The background to the Microsoft merger shows a similarly deferential approach. Despite Mr. Kotick being credibly alleged to have both threatened subordinates and to have repeatedly intervened to minimize consequences for executives found to have engaged in sexual harassment, and despite these developments clearly creating a divergence between his interests and those of shareholders at large, the Board permitted Mr. Kotick to first explore the possibility of a transaction with Microsoft and then to conduct negotiations with other interested parties. The Board permitted Mr. Kotick to identify price ranges at which the Board would approve a transaction with Microsoft apparently without any prior Board discussion. The Board further agreed to an exclusive 30-day negotiating period with Microsoft, even though there were outstanding expressions of interest from other parties that would be effectively blocked by such an exclusivity arrangement.

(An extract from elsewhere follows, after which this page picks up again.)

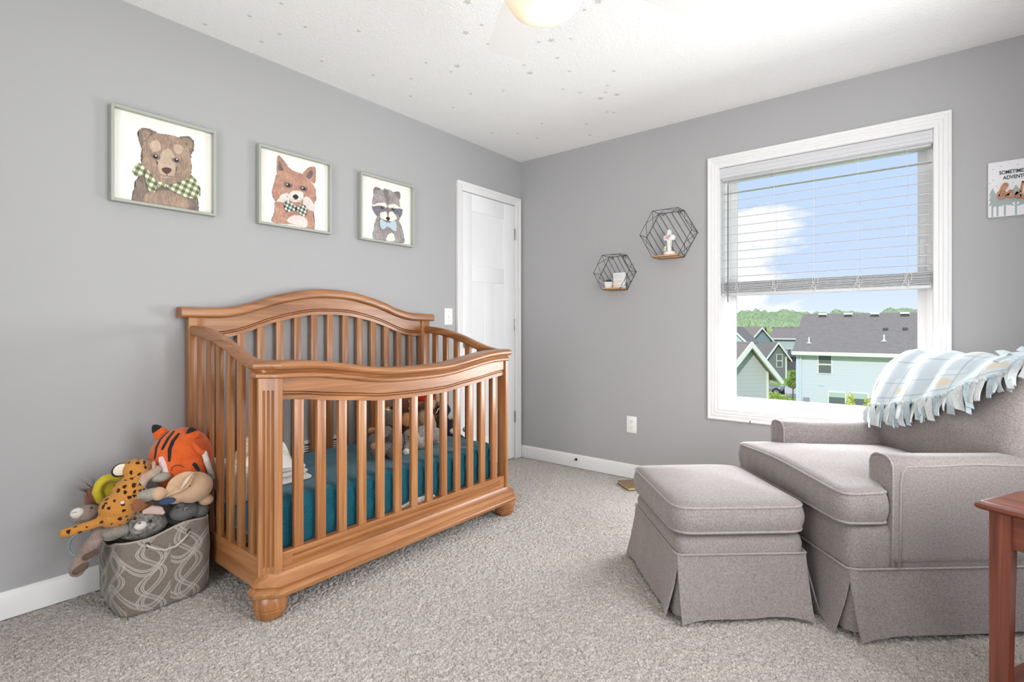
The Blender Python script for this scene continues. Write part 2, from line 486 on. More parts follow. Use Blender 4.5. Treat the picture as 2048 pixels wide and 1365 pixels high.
def slat(m, z, tilt, y=0.045, w=0.025):
    sec = []
    for k in range(7):
        q = -1 + 2 * k / 6
        yy = q * w; zz = 0.0025 * (1 - q * q)
        sec.append((yy, zz + 0.0014)); 
    for k in range(6, -1, -1):
        q = -1 + 2 * k / 6
        sec.append((q * w, 0.0025 * (1 - q * q) - 0.0014))
    ct, st = math.cos(tilt), math.sin(tilt)
    m.loft([[(x, y + a * ct - b * st, z + a * st + b * ct) for a, b in sec] for x in (bx0, bx1)])
rs = random.Random(3)
for k, z in enumerate(zs):
    slat(m, z, math.radians((3.0 if k == 0 else 13.6 - 0.75 * k) + rs.uniform(-1, 1)))
obj('slats', m, M_slat, bl, smooth=30)
m = MB()
for k in range(11): slat(m, 1.352 - k * 0.0058, math.radians(rs.uniform(-1.5, 1.5)), 0.045 + rs.uniform(-0.002, 0.002))
obj('stacked_slats', m, M_slat, bl, smooth=30)
m = MB(); m.box(bx0, bx1, 0.020, 0.070, 1.268, 1.286, 0.004); obj('bottom_rail', m, M_slat, bl)
for x in (1.703, 1.915, 2.125, 2.336, 2.55):
    m = MB()
    for y in (0.020, 0.070):
        m.tube([(x, y, 2.0), (x, y, 1.29)], 0.0008, 5)
    for z in zs: m.tube([(x, 0.021, z), (x, 0.069, z)], 0.0006, 4)
    # slack cords bunched over the stacked slats
    for q in range(3):
        pts = []
        for k in range(15):
            a = k / 14
            pts.append((x + 0.02 * math.sin(a * 5 + q * 2.1) * (1 - 0.3 * q), 0.016 - 0.006 * math.sin(a * PI), 1.352 - 0.075 * a + 0.012 * math.sin(a * 9 + q)))
        m.tube(pts, 0.0011, 5)
    obj('ladder_cord', m, M_cord, bl)
m = MB(); m.tube([(1.651, 0.012, 1.985), (1.651, 0.010, 1.96)], 0.003, 8); m.tube([(1.651, 0.010, 1.965), (1.651, 0.008, 1.227)], 0.0042, 8)
obj('tilt_wand', m, plain('clear_grey_plastic', srgb(120, 125, 125), 0.25, 0.5), bl)

# ------------------------------------------------------------------ small wall fittings
t = thing('light_switch', 'white single light switch plate on left wall beside the door', 'switch', (0.0, -0.833, 1.085))
m = MB(); m.box(0.0, 0.006, -0.872, -0.794, 1.086, 1.203, 0.003); obj('plate', m, M_plate, t)
m = MB(); m.box(0.004, 0.016, -0.838, -0.828, 1.136, 1.156, 0.002); obj('toggle', m, M_plate, t)
for z in (1.108, 1.182):
    m = MB(); m.ell((0.0062, -0.833, z), (0.0012, 0.003, 0.003), n=10); obj('screw', m, M_steel, t)
t = thing('wall_outlet', 'white double wall outlet low on the back wall, left of the window', 'outlet', (0.9985, 0.0, 0.319))
m = MB(); m.box(0.960, 1.037, -0.006, 0.0, 0.320, 0.438, 0.003); obj('plate', m, M_plate, t)
for z in (0.359, 0.399):
    m = MB(); m.lathe([(0.001, 0), (0.0165, 0), (0.0165, 0.003), (0.001, 0.003)], n=20)
    m.xf(m.bm.verts, Matrix.Translation((0.9985, -0.0055, z)) @ Matrix.Rotation(PI/2, 4, 'X')); r_ = obj('receptacle', m, M_plate, t)
    m = MB()
    for dx, hh in ((-0.006, 0.0045), (0.006, 0.0038)): m.box(0.9985 + dx - 0.001, 0.9985 + dx + 0.001, -0.0092, -0.0086, z + 0.003 - hh, z + 0.003 + hh)
    m.box(0.9985 - 0.002, 0.9985 + 0.002, -0.0092, -0.0086, z - 0.010, z - 0.006)
    obj('slot', m, M_dark, r_, smooth=0)
m = MB(); p = BW(1152.5, 919.5, -0.014)
m.xf(m.lathe([(0.001, 0), (0.011, 0), (0.011, 0.004), (0.006, 0.006), (0.006, 0.03), (0.001, 0.03)], n=18), Matrix.Translation((p.x, -0.013, p.z)) @ Matrix.Rotation(PI/2, 4, 'X'))
st_ = obj('door_stop', m, plain('dark_bronze', srgb(70, 66, 62), 0.4, 0.5, 0.8), label='small dark round door stop screwed to the white back baseboard', cat='door stop', origin=(p.x, -0.014, p.z))
m = MB(); m.xf(m.lathe([(0.001, 0), (0.0058, 0), (0.004, 0.005), (0.001, 0.006)], n=14), Matrix.Translation((p.x, -0.042, p.z)) @ Matrix.Rotation(PI/2, 4, 'X'))
obj('rubber_tip', m, plain('white_rubber', srgb(225, 225, 225), 0.6), st_)
p = BW(1501, 844, -0.012)
m = MB(); m.tube([(p.x, -0.022, p.z + 0.006), (p.x, -0.024, p.z - 0.004), (p.x, -0.030, p.z - 0.008), (p.x, -0.034, p.z - 0.002)], 0.0018, 8)
m.xf(m.lathe([(0.001, 0), (0.004, 0), (0.004, 0.003), (0.001, 0.003)], n=10), Matrix.Translation((p.x, -0.0195, p.z + 0.003)) @ Matrix.Rotation(PI/2, 4, 'X'))
obj('cup_hook', m, plain('dark_bronze', None), label='tiny dark cup hook under the window casing', cat='hook')
# louvred vent on the wall behind the crib
t = thing('wall_vent', 'white louvred vent low on left wall behind the crib slats', 'vent', (0, -1.81, 0.10))
m = MB()
vy0, vy1, vz0, vz1 = -1.935, -1.665, 0.17, 0.452
for a, b_, c, d in ((vy0, vy0 + .02, vz0, vz1), (vy1 - .02, vy1, vz0, vz1), (vy0, vy1, vz0, vz0 + .02), (vy0, vy1, vz1 - .02, vz1)): m.box(0, 0.007, a, b_, c, d, 0.002)
obj('frame', m, M_plate, t)
m = MB()
z = vz0 + 0.026
while z < vz1 - 0.022:
    m.loft([[(0.0005, y, z), (0.0065, y, z - 0.005), (0.0065, y, z - 0.0035), (0.0005, y, z + 0.0015)] for y in (vy0 + .018, vy1 - .018)]); z += 0.0125
obj('louvre_panel', m, M_plate, t)
m = MB(); m.box(0.0001, 0.0004, vy0 + .018, vy1 - .018, vz0 + .018, vz1 - .018); obj('backing', m, M_dark, t, smooth=0)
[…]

At no point did the independent directors meet separately to discuss or approve the proposed merger, nor did the Board form a special committee of independent directors to vet the Microsoft or other proposals, both of which are increasingly standard steps for companies considering a major transaction.

Replacing Incumbent Directors is the First Step

The replacement of directors Kotick, Kelly, Morgado, Corti, Meyer, and Nolan is necessary but far from sufficient to restore shareholder confidence in Activision’s Board. Under new and more diverse leadership, the Activision Blizzard Board needs to reform its oversight practices and procedures to ensure that a crisis like the one the company is currently enduring does not occur in the future. While the Board’s silence deprives shareholders of any clear understanding of what oversight practices have been, we believe that a thorough review by an established governance expert with a strong background in addressing sexist and discriminatory workplace cultures can provide the Board and shareholders with much needed guidance as to the changes required to ensure effective oversight. Moreover, we believe that designating a Board position to be filled by a non-executive employee, selected by the workforce through an open and fair process, as a nominee for election at next year’s annual meeting is a critical step in making credible the Board’s commitment to ensuring a fair workplace. We cannot be certain how long-lasting any changes to Activision’s Board may be, given the uncertainty surrounding the antitrust review of the Microsoft merger. But for the moment, shareholders are being asked to vote in director elections, and their votes should reflect the dismal performance of the Activision Board over the past several years, and especially its passive and deferential response to the sexual harassment crisis.